SEVERAL thousand people have turned out in Hong Kong in an unusual display of support for the police force.
It came as riot officers clashed elsewhere with protesters, pepper-spraying a crowd of pro-democracy demonstrators.
Truncheon-wielding riot officers fanned out at a shopping centre where demonstrators spray-painted protest slogans on the polished stone floor and smashed glass panels. Watched by shoppers, officers pepper-sprayed bystanders and made several arrests, pinning detainees to the floor and marching them away.
Roaming groups of youths in black also appeared at other shopping centres shouting slogans.
At one, a small group adapted a Christmas carol into a protest song and a woman played “Glory to Hong Kong”, a protest anthem, on a harmonica.
The scene was completely different at a waterfront park on Hong Kong Island, where a large crowd showered love on the 30,000-strong police force, broadly criticised as heavy-handed by the protest movement. The rally echoed the Hong Kong government’s view that protesters have become unacceptably violent.
Pro-police demonstrators described protesters as rioters and terrorists, and officers as gallant heroes.

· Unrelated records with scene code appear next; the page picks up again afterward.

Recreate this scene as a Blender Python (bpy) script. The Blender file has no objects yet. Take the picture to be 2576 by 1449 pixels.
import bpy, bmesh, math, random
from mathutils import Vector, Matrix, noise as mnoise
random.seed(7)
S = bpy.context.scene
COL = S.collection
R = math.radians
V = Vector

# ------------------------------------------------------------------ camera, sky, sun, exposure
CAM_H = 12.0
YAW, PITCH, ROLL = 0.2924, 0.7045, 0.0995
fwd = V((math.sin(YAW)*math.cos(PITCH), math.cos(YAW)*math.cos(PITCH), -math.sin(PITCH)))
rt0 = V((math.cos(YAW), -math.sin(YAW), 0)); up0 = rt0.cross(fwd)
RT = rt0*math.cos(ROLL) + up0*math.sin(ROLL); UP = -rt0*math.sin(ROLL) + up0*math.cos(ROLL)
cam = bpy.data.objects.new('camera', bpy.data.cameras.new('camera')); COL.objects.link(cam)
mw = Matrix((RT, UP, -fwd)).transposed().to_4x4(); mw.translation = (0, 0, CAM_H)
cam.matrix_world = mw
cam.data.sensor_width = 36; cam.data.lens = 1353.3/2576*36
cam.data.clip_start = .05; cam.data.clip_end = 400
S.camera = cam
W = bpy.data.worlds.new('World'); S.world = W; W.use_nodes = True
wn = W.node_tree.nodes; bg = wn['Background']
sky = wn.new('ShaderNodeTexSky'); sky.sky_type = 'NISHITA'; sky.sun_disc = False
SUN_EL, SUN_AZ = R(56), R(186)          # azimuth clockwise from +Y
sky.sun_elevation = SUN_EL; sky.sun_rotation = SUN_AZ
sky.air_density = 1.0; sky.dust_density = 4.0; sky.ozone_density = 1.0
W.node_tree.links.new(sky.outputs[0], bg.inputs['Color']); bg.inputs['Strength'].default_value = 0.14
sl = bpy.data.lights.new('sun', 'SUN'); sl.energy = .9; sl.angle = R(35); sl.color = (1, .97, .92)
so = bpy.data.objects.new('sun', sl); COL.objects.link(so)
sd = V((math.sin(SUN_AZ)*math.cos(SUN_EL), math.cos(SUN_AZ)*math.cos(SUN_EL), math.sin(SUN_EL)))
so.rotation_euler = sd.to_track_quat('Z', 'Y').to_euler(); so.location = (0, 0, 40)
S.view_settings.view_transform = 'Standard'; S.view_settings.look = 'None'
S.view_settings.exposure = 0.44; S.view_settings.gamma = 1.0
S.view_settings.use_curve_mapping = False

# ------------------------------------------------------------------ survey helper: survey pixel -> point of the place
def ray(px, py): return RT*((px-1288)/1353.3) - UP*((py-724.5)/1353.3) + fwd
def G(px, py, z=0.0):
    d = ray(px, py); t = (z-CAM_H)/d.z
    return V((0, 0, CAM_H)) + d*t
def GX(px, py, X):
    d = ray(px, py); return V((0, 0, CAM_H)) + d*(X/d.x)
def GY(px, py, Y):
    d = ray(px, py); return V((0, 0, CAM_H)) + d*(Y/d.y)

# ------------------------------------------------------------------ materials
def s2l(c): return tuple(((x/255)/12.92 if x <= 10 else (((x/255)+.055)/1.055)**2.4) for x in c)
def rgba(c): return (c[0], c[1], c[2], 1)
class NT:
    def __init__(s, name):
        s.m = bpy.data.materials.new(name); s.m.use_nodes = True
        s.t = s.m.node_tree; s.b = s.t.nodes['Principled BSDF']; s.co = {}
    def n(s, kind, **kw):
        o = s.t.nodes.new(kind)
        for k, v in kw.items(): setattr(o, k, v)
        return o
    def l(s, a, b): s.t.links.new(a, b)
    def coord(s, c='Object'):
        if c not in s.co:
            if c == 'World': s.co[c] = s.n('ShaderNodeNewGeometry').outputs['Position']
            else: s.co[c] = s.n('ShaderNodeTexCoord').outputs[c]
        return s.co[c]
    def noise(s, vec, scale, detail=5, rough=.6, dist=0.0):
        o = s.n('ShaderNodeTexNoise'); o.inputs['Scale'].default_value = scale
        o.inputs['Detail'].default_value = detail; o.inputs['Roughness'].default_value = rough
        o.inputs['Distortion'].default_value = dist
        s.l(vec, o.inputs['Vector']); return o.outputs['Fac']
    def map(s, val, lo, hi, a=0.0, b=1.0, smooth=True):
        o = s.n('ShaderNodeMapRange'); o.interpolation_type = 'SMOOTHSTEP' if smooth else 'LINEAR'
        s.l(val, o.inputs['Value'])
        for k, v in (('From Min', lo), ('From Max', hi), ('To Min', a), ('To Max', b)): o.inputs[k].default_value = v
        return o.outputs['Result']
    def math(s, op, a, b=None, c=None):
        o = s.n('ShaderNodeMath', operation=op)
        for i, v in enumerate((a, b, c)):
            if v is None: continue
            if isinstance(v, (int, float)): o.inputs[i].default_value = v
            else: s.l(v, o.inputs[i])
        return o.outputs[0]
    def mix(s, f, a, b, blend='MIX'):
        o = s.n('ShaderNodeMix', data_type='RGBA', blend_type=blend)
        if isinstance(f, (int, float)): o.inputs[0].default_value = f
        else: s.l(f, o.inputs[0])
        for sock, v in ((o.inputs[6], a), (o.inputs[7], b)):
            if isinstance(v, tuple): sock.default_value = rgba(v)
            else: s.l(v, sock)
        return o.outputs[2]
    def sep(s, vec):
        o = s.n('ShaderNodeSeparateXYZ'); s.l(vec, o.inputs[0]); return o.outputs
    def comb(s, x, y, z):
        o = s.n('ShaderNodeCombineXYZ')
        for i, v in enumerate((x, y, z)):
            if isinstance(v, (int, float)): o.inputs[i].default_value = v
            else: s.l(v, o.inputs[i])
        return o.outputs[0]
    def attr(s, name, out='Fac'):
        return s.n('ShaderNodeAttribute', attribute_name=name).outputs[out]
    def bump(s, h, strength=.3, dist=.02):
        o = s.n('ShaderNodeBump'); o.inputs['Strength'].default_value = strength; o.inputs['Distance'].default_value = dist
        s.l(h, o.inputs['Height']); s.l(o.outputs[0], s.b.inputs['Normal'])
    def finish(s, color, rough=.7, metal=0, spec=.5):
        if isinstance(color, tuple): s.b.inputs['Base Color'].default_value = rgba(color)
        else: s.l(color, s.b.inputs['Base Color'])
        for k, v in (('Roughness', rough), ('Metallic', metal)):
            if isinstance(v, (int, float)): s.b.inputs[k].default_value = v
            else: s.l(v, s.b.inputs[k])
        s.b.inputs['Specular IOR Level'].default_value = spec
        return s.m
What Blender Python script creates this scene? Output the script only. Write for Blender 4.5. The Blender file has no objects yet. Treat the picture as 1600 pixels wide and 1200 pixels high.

At a separate anti-government rally held simultaneously on Sunday just a few hundred yards away, demonstrators yelled the protest movement would not let up as long as Hong Kong’s government continues to resist calls for full elections and other demands.
Called by social workers, the protest drew several hundred people, a markedly smaller event than the pro-police demonstration that drew tens of thousands.